The first reading for this Sunday is from the Book of Chronicles. It is, in fact, the very end of the Deuteronomic Corpus or history books of the Hebrew Scriptures. The chronicler documents the beginning of the Babylonian captivity and blames it on the fact the priests and people of Israel have forsaken the covenant that God made with them on Mt. Sinai. This kind of thinking exemplifies the theology of reciprocity that characterizes much of the Deuteronomic Corpus.
The redactor of the Scriptures adds the first three verses of the Book of Ezra to the original conclusion so that the history of Israel will not end on a negative note. Citing the edict of Cyrus, the chronicler reports that God’s mercy will triumph and lead the people back to Jerusalem to rebuild the Temple and to reestablish Israel.

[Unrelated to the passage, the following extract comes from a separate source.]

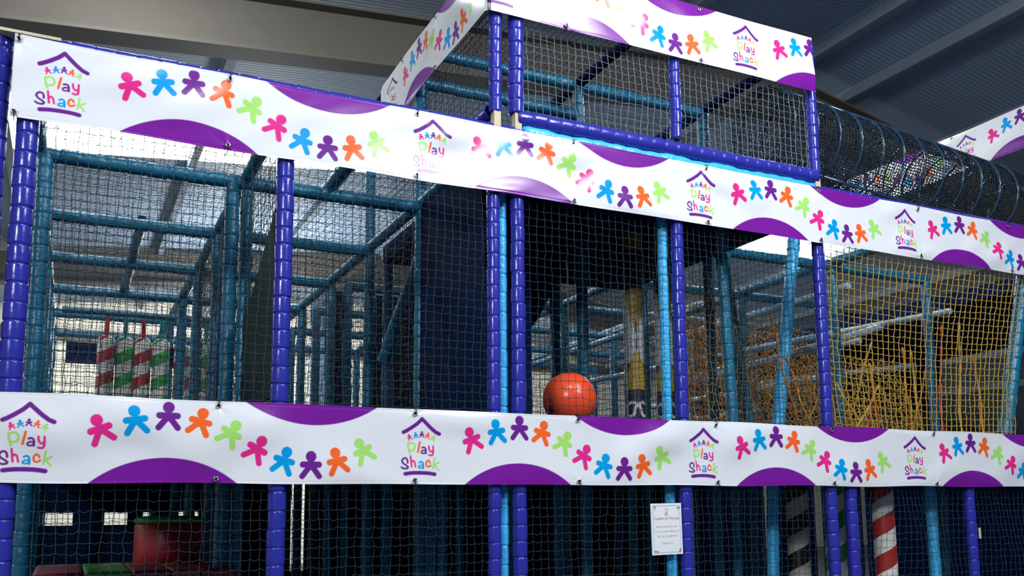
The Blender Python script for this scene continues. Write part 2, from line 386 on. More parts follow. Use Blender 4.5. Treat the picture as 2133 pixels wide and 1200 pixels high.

St. Paul writes in his Letter to the Ephesians that God’s mercy is a free gift given to us while we were still guilty of our transgressions. Once again we hear the familiar claim of St. Paul that we are saved by our faith and that our good works are nothing more than our grateful response to that free gift.
St. John’s Gospel once again centers our attention on the primacy of faith in Jesus to gain the gift of our salvation. Half way through our Lenten journey, we are reminded that we do not fast, pray and give alms in order to insure our salvation. Rather, John takes up Paul’s claim and emphasizes that it is our faith, our belief in Jesus, which has kept us from condemnation. As I have written recently, John’s Gospel is all about faith, all about coming to believe that Jesus is God in the flesh. That faith will lead us to lives that are lived with Jesus, the Light of the World.